兄はマフィアで父親もかつてはマフィアの一員だったらしく兄がマフィアであることを知っている。
警察官を目指している弟だけがその事実を知らない。
その家族関係がどのようにして出来上がったかの説明がないので、兄と弟の関係悪化に至る描写は奥深いものではない。
偽札を扱うマフィア組織は偽装しているのか、えらく明るい普通のオフィスで、社員が明るくホーやマークに挨拶しているのだが、二人とも黒ずくめに黒サングラスで、めっちゃ怪しい格好をしている。
それでもオフィスの人々は裏稼業を知らず、ホーやマークを普通の会社の役員とでも思っていたのだろうか。
マフィアが父親を襲う場面や銃撃戦シーンなどは滑稽であったり、漫画的であったりしてリアルさを感じない。
数え上げればきりがないツッコミどころ満載の映画なのだが、場面展開がテンポよく進んでいくので、見ているうちは疑問を挟んでいる暇がない。
そこがいいところだ。

ストーリー的にホーのティ・ロンが主役なのだろうが、一見そこいら辺にいる普通のオッサンという印象で凄みに掛けるのが作品を弱くしているかも。
悩める兄を描くために、あえてアクのないティ・ロンを起用したのかもしれないなとは思う。
逆に準主役ながら、マッチ棒をくわえて二丁拳銃をぶっ放すマークに扮するチョウ・ユンファがカッコイイ。
キットに説教するところや死にざまを見ると、むしろこちらを主役にしたほうがと思わせ、ユンファは儲け役である。
ホーが服役している間にのし上がったシンのレイ・チーホンも線が細く、全体的に凄みを感じさせるキャスティングとはなっていないという印象がある。
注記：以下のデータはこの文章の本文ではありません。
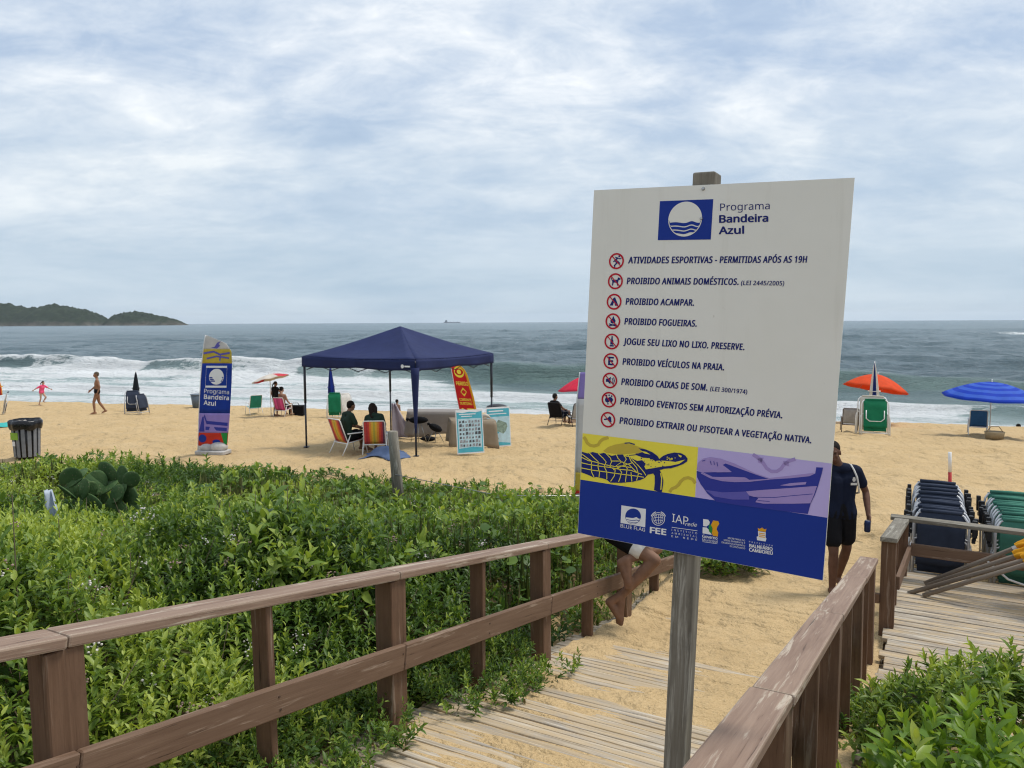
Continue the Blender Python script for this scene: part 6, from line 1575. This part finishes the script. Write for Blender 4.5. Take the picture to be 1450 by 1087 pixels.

マークはマフィアから磁気テープを奪うが、一体あの磁気テープには何が記録されていたのだろう。
悪事がすべてバレてしまう内容のようなのだが内容はわからない。
磁気テープの争奪戦がもっとあっても良かったように思う。
最後の銃撃戦は、もう無茶苦茶だ。
銃撃戦はマンガの世界で、足が悪かったマークが走り回っているという状況である。
爆発的な攻防戦があった後なので、ラストシーンのストップ・モーションは男の哀愁を感じさせた

香港ノワールとして評価が高いようだが、僕はそれほど評価しない。
後年送り出された「インファナル・アフェア」などの作品に比べると粗雑感をぬぐい切れないのだが、それは制作年度によるものだろうか。
「男たちの挽歌」のような作品があったからこそ、後年にハリウッドも顔負けと言う作品が撮られるようになったのかもしれない。
カンフー映画しか知らなかった者に、ノワール作品だってあるぞと知らしめた作品ではある。
その意味では香港映画における歴史的作品と言えるかもしれない。